Thursday, February 5, 2009

Question Response to Promo Girl

Question Response 2: This is in response to Promo Girls question, “The Challenger.”

 

I wonder if we as humans change the rhetoric in response to situations, specifically tragedies, in Order for out conscious beings to comprehend and swallow in the face of tragedies what has occurred? I also wonder if we do the same thing in light of other situations?

 

As discussed by Jeff Philpott’s class discussion on Tuesday, there seems to a very clear connection between rhetoric used and the situation at hand. We as humans all the time change our rhetoric based on the situation. It’s just like in the challengers case, and in any other type of tragedy, let’s say 9/11 for this example, the rhetoric before and after the event had changed drastically. Before 9/11 we didn’t refer to Iraqis or Middle Eastern people in the same way we do now, the news did not report the same way it did before the war began, and why? Because the situation had changed, they had now committed a terrorist attack on us and we had now waged war. When the situation changes the discourse is sure to change as well.

            This can be said for many other situations as well.
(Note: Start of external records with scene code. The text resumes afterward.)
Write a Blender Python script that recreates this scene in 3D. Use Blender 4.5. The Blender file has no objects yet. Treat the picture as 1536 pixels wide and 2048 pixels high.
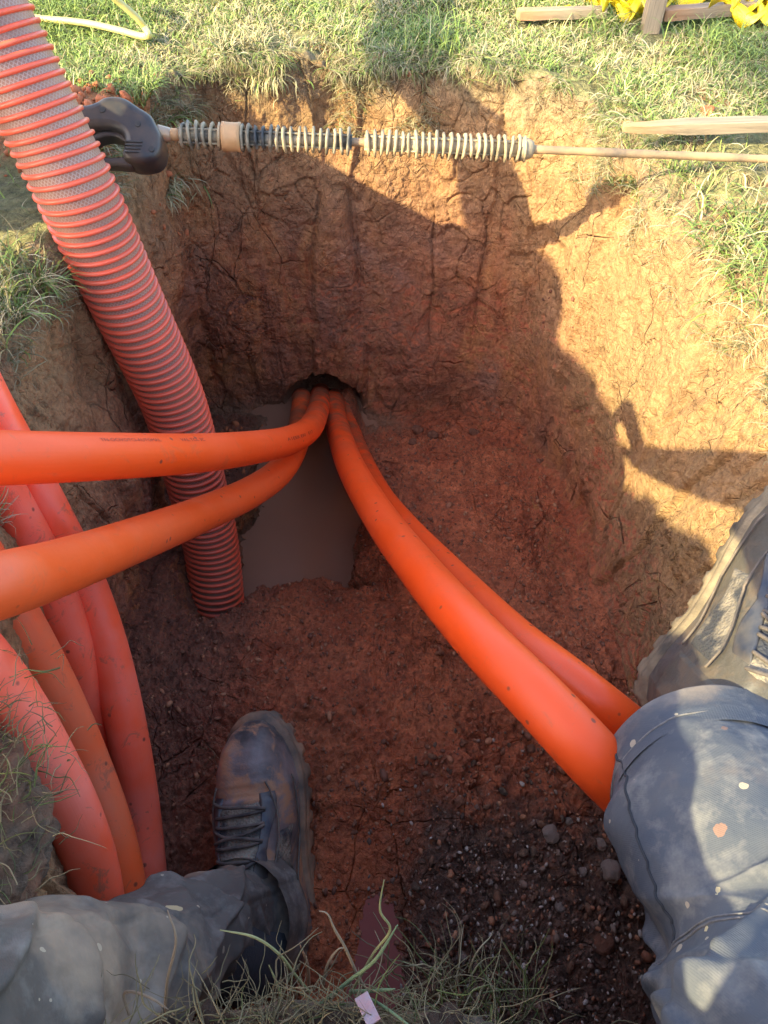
import bpy, bmesh, math, random
import numpy as np
from mathutils import Vector, Matrix, Quaternion
random.seed(7); RNG = np.random.default_rng(7)
scene = bpy.context.scene
COL = scene.collection
R = math.radians

# ------------------------------------------------------------------ camera, light, exposure
H = 0.58; PITCH = R(51); FPX = 1540.0
cam_d = bpy.data.cameras.new('camera'); cam = bpy.data.objects.new('camera', cam_d); COL.objects.link(cam)
cam.location = (0, 0, H); cam.rotation_euler = (R(90) - PITCH, 0, 0)
cam_d.sensor_fit = 'VERTICAL'; cam_d.sensor_height = 36.0; cam_d.lens = 36.0 * FPX / 2048
cam_d.clip_start = 0.02; cam_d.clip_end = 400
scene.camera = cam
SUNDIR = Vector((-0.73, -0.45, 0.535)).normalized()          # towards the sun
world = bpy.data.worlds.new('World'); scene.world = world; world.use_nodes = True
wn = world.node_tree.nodes; wl = world.node_tree.links
sky = wn.new('ShaderNodeTexSky'); sky.sky_type = 'NISHITA'; sky.sun_disc = False
sky.sun_elevation = math.asin(SUNDIR.z); sky.sun_rotation = math.atan2(SUNDIR.x, SUNDIR.y) % (2 * math.pi)
sky.dust_density = 2.2; sky.ozone_density = .5; sky.air_density = 1.0
wl.new(sky.outputs[0], wn['Background'].inputs[0]); wn['Background'].inputs[1].default_value = 0.15
sun_d = bpy.data.lights.new('sun', 'SUN'); sun = bpy.data.objects.new('sun', sun_d); COL.objects.link(sun)
sun_d.energy = 2.7; sun_d.angle = R(0.55); sun_d.color = (1.0, 0.89, 0.53)
sun.rotation_euler = SUNDIR.to_track_quat('Z', 'Y').to_euler()
vs = scene.view_settings; vs.view_transform = 'Standard'; vs.look = 'None'; vs.exposure = 2.42; vs.gamma = 1.0

# ------------------------------------------------------------------ small tools
def ray(px, py):
    a = (px - 768) / FPX; b = (1024 - py) / FPX
    return Vector((a, math.cos(PITCH) + b * math.sin(PITCH), -math.sin(PITCH) + b * math.cos(PITCH)))
def at(px, py, d): return Vector((0, 0, H)) + ray(px, py) * d          # point at depth d
def gz(px, py, z): r = ray(px, py); return Vector((0, 0, H)) + r * ((z - H) / r.z)
def gy(px, py, y): r = ray(px, py); return Vector((0, 0, H)) + r * (y / r.y)

def _hash(ix, iy, iz, seed):
    h = (ix.astype(np.uint32) * np.uint32(374761393) + iy.astype(np.uint32) * np.uint32(668265263)
         + iz.astype(np.uint32) * np.uint32(2147483647) + np.uint32(seed) * np.uint32(974634777))
    h = (h ^ (h >> np.uint32(13))) * np.uint32(1274126177)
    h = (h ^ (h >> np.uint32(16))) * np.uint32(2246822519)
    return h ^ (h >> np.uint32(15))
def _h01(h): return (h & np.uint32(0xffffff)).astype(np.float32) / np.float32(0xffffff)
def vnoise(P, f, seed=0):
    Q = P * f + 1000.0; I = np.floor(Q).astype(np.int64); F = (Q - I).astype(np.float32); F = F * F * F * (F * (F * 6 - 15) + 10)
    out = np.zeros(len(P), np.float32)
    for dx in (0, 1):
        wx = F[:, 0] if dx else 1 - F[:, 0]
        for dy in (0, 1):
            wy = F[:, 1] if dy else 1 - F[:, 1]
            for dz in (0, 1):
                wz = F[:, 2] if dz else 1 - F[:, 2]
                out += wx * wy * wz * _h01(_hash(I[:, 0] + dx, I[:, 1] + dy, I[:, 2] + dz, seed))
    return out * 2 - 1
def fbm(P, f, octv=4, seed=0, g=0.5):
    o = np.zeros(len(P), np.float32); a = 1.0; n = 0
    for i in range(octv):
        o += a * vnoise(P, f * 2.03 ** i, seed + i * 17); n += a; a *= g
    return o / n
def voro(P, f, seed=0):
    Q = P * f + 500.0; I = np.floor(Q).astype(np.int64)
    f1 = np.full(len(P), 9., np.float32); f2 = f1.copy(); idc = np.zeros(len(P), np.float32)
    for dx in (-1, 0, 1):
        for dy in (-1, 0, 1):
            for dz in (-1, 0, 1):
                J = I + np.array([dx, dy, dz])
                h = _hash(J[:, 0], J[:, 1], J[:, 2], seed)
                px = J[:, 0] + _h01(h); py = J[:, 1] + _h01(h * np.uint32(7) + np.uint32(91)); pz = J[:, 2] + _h01(h * np.uint32(13) + np.uint32(37))
                h2 = _hash(J[:, 0], J[:, 1], J[:, 2], seed + 5); py = J[:, 1] + _h01(h2)
                h3 = _hash(J[:, 0], J[:, 1], J[:, 2], seed + 9); pz = J[:, 2] + _h01(h3)
                d = np.sqrt((Q[:, 0] - px) ** 2 + (Q[:, 1] - py) ** 2 + (Q[:, 2] - pz) ** 2).astype(np.float32)
                nf = d < f1
                f2 = np.where(nf, f1, np.minimum(f2, d)); idc = np.where(nf, _h01(h), idc); f1 = np.minimum(f1, d)
    return f1, f2, idc
def sstep(a, b, x): t = np.clip((x - a) / (b - a), 0, 1); return t * t * (3 - 2 * t)

def link(name, mesh, mat=None, parent=None, smooth=True):
    o = bpy.data.objects.new(name, mesh); COL.objects.link(o)
    if mat is not None: mesh.materials.append(mat)
    if parent is not None: o.parent = parent
    if smooth and len(mesh.polygons): mesh.polygons.foreach_set('use_smooth', [True] * len(mesh.polygons))
    return o
def tag(o, label=None, cat=None, group=None, kind=None):
    if label: o['label'] = label
    if cat: o['category'] = cat
    if group: o['group'] = group
    if kind: o['kind'] = kind
    return o
def empty(name, loc, label=None, cat=None, group=None):
    o = bpy.data.objects.new(name, None); COL.objects.link(o); o.location = loc; o.empty_display_size = 0.05
    return tag(o, label, cat, group)
def fastmesh(name, V, Q, uv=None, attrs=None):
    """V (n,3) array, Q (m,4) or (m,3) index array"""
    me = bpy.data.meshes.new(name); V = np.asarray(V, np.float32); Q = np.asarray(Q, np.int32)
    k = Q.shape[1]
    me.vertices.add(len(V)); me.vertices.foreach_set('co', V.ravel())
    me.loops.add(Q.size); me.loops.foreach_set('vertex_index', Q.ravel())
    me.polygons.add(len(Q)); me.polygons.foreach_set('loop_start', np.arange(0, Q.size, k, dtype=np.int32))
    if uv is not None:
        l = me.uv_layers.new(name='UVMap'); l.data.foreach_set('uv', np.asarray(uv, np.float32)[Q.ravel()].ravel())
    if attrs:
        for an, av in attrs.items():
            av = np.asarray(av, np.float32)
            if av.ndim == 1:
                a = me.attributes.new(an, 'FLOAT', 'POINT'); a.data.foreach_set('value', av)
            else:
                a = me.attributes.new(an, 'FLOAT_COLOR', 'POINT')
                a.data.foreach_set('color', np.concatenate([av, np.ones((len(av), 1), np.float32)], 1).ravel())
    me.update(calc_edges=True); me.validate(); return me
def gridq(nr, nc, wrap=True):
    i = np.arange(nr - 1)[:, None]; j = np.arange(nc if wrap else nc - 1)[None, :]; j2 = (j + 1) % nc
    return np.stack([i * nc + j, i * nc + j2, (i + 1) * nc + j2, (i + 1) * nc + j], -1).reshape(-1, 4)
def catmull(P, n, closed=False, arc=True):
    P = np.asarray(P, np.float64)
    if closed: Pe = np.concatenate([P[-1:], P, P[:2]])
    else: Pe = np.concatenate([2 * P[:1] - P[1:2], P, 2 * P[-1:] - P[-2:-1]])
    segs = len(Pe) - 3; m = 40; out = []
    for i in range(segs):
        t = np.linspace(0, 1, m, endpoint=False)[:, None]; a, b, c, d = Pe[i], Pe[i + 1], Pe[i + 2], Pe[i + 3]
        out.append(0.5 * (2 * b + (c - a) * t + (2 * a - 5 * b + 4 * c - d) * t ** 2 + (3 * b - a - 3 * c + d) * t ** 3))
    out.append(Pe[-2:-1]); out = np.concatenate(out)
    L = np.concatenate([[0], np.cumsum(np.linalg.norm(np.diff(out[:, :3], axis=0), axis=1))]) if arc else np.linspace(0, 1, len(out))
    s = np.linspace(0, L[-1], n, endpoint=not closed)
    return np.stack([np.interp(s, L, out[:, k]) for k in range(out.shape[1])], 1)
def frames(C):
    T = np.gradient(C, axis=0); T /= np.linalg.norm(T, axis=1)[:, None]
    N = np.zeros_like(T); r = np.array([0, 0, 1.0]) if abs(T[0, 2]) < .9 else np.array([1.0, 0, 0])
    n = r - T[0] * r.dot(T[0]); n /= np.linalg.norm(n); N[0] = n
    for i in range(1, len(T)):
        n = N[i - 1] - T[i] * N[i - 1].dot(T[i]); N[i] = n / np.linalg.norm(n)
    return T, N, np.cross(T, N)
def tube_arrays(C, rad, nseg=24, cap=True, rfun=None, up=None):
    """C (n,3) centre line, rad scalar/array; rfun(sidx array, theta array)->extra radius"""
    C = np.asarray(C, np.float64); n = len(C); rad = np.broadcast_to(np.asarray(rad, np.float64), (n,))
    T, N, B = frames(C)
    if up is not None:
        up = np.array(up, float); N = up - T * (T @ up)[:, None]; N /= np.linalg.norm(N, axis=1)[:, None]; B = np.cross(T, N)
    th = np.linspace(0, 2 * np.pi, nseg, endpoint=False)
    rr = rad[:, None] * np.ones(nseg)[None]
    if rfun is not None: rr = rr + rfun(np.arange(n)[:, None] / (n - 1), th[None])
    V = C[:, None] + rr[..., None] * (np.cos(th)[None, :, None] * N[:, None] + np.sin(th)[None, :, None] * B[:, None])
    L = np.concatenate([[0], np.cumsum(np.linalg.norm(np.diff(C, axis=0), axis=1))])
    uv = np.stack([np.broadcast_to(th / (2 * np.pi), (n, nseg)), np.broadcast_to(L[:, None], (n, nseg))], -1).reshape(-1, 2)
    V = V.reshape(-1, 3); Q = gridq(n, nseg)
    if cap:
        V = np.concatenate([V, C[:1], C[-1:]]); uv = np.concatenate([uv, [[0, 0], [0, L[-1]]]])
        a = n * nseg; j = np.arange(nseg); j2 = (j + 1) % nseg
        c1 = np.stack([np.full(nseg, a), j2, j, j], -1); b = (n - 1) * nseg
        c2 = np.stack([np.full(nseg, a + 1), b + j, b + j2, b + j2], -1)
        return V, Q, np.concatenate([c1, c2])[:, :3], uv
    return V, Q, None, uv
def join(parts):
    """parts: list of (V, quads, tris|None, uv|None) -> V, all faces as tris/quads lists"""
    Vs, Fs, off = [], [], 0
    for p in parts:
        V, Q, T = p[0], p[1], p[2]
        Vs.append(V)
        if Q is not None: Fs += (Q + off).tolist()
        if T is not None: Fs += (T + off).tolist()
        off += len(V)
    return np.concatenate(Vs), Fs
def pymesh(name, V, F, uv=None):
    me = bpy.data.meshes.new(name); me.from_pydata(np.asarray(V).tolist(), [], F); me.validate()
    if uv is not None:
        l = me.uv_layers.new(name='UVMap'); idx = np.zeros(len(me.loops), np.int32); me.loops.foreach_get('vertex_index', idx)
        l.data.foreach_set('uv', np.asarray(uv, np.float32)[idx].ravel())
    return me
def tube(name, C, rad, mat, parent=None, nseg=24, n=None, rfun=None, cap=True, up=None):
    if n: C = catmull(C, n)
    V, Q, T, uv = tube_arrays(C, rad, nseg, cap, rfun, up)
    F = Q.tolist() + (T.tolist() if T is not None else [])
    return link(name, pymesh(name, V, F, uv), mat, parent)

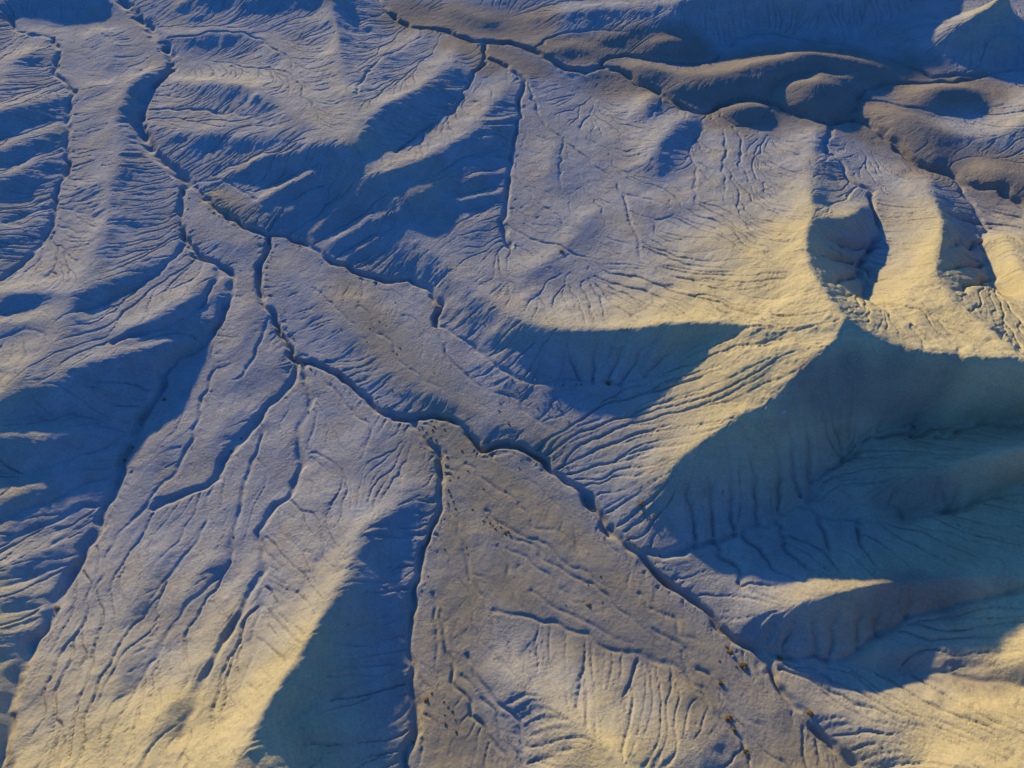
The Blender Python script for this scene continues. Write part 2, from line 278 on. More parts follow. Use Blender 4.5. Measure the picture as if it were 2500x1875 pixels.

The whole idea of the “rhetorical situation” is that rhetorical discourse is called into being by the situation. The situation is what helps us apply the appropriate response. Exigency helps us to find the problem that needs to be addressed, the audience is whom we can influence through our discourse, and constraints are the limitations we face n our discourse. All of these occur and all of them are dependent on the situation so that the proper response can be made. I think a current example of this could be the issue of global warming. The problem is that it is definitely affecting our planet, the audience is those who are willing to make the sacrifices needed, and the constraints could be others that deny and argue against the idea of global warming. If the situation were to change, so would the constraints and audience addressed.

            So definitely the answer would be yes to the question of whether other situations create this same kind of change in discourse.  Rhetoric is directly correlated with situation.